12 November 2008

New York, New York

Twelve days ago I went to New York for the first time. I didn't visit for the sake of the city at all - hell, I wish it didn't exist - oh, let's just say it separates me from someone, someone who's pretending for the moment that the City isn't the one true place to be. Nevertheless, this is enough of a someone that I would consider leaving my beloved City for his - so while I was there (and because I lack the money, and because I'm an anthropologist not a lousy tourist!) I was thinking about how NY operates as a place to live. A few comments on its urban space and architecture, to begin with:

The Bowery was one of the streets I liked the most, even as gentrification starts to go too far. (The less said about the hotel these days the better.) It let me take a satisfyingly evocative (cliched) photo, and still seemed to carry a few ghosts.

The Bowery hosts the New Museum of Contemporary Art, one of the very few bits of proper, committed new architecture I found in the city. (I didn't go even as north as Midtown, though, so I accept I may have missed a bit! Then again, no-one was trying to convince me that the Upper East Side was a happening place to see...) The rainbow 'Hell Yes' on its side didn't exactly 'fit' as such, but the building had a scale and a rhythm that worked well.
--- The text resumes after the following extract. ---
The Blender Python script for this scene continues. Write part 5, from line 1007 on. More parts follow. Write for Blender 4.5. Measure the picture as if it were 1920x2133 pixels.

I liked its texture, I liked its balanced imbalance, and it proided a fitting space for its gallery purpose.

One of the other rare bits of serious new architecture I saw in NY was Tschumi's Blue Building on the Lower East Side - I failed to get a decent picture, but thankfully the New York Times did. Apparently, "its contorted form has a hypnotic appeal that is firmly rooted in the gritty disorder of its surroundings." No no no! It's just a bog-standard tower block that happens to be wonky. It's a monolith of glass and steel that doesn't speak to any grittiness or disorder; it seeks to be a singular landmark rather than dispersed or multiple; it's blocky, aggressive, still fucking phallic. This longer review is more astute when it observes that the asymmetric form is all about maximising the square footage, i.e. capital-with-a-capital-C. If I gave a shit about the Lower East Side, perhaps I'd cry.

Oddly enough for America, New York's best buildings were its old ones, with their fragile rusty balconies and sense of speaking in harmony with their neighbours. I was surprised to find that the city had a facility for elegant decay, something I associate strongly with Mediterranean cities and perhaps Latin America. Paint peeled, graffiti layered on top of posters, the sidewalk fallen apart fit to break a leg... Unexpected, but quite beautiful in its anti-statist way. Sea air helps, too, I suppose. I'd thought Coney Island might have this quality but instead it was sadder than that, surrounded by housing estates and derelict land, an illustration of New York's segregation and deelopment rows. Shame. (Fucking enormous seagulls, too.)

Further commentary in another post regarding the 'suburbanisation' of New York and other suggestions as to why I didn't feel it was somewhere that worked very well. But as a teaser, I like this comment by Rocco Landesman, a Broadway producer:

But I think there has been a delibidinization of our city, I really do. ...In terms of public planning there’s been a kind of prudishness, a kind of social and political correctness that’s gone on.

Sex and the City, now there you go - and now that's such a topic for this blog, too!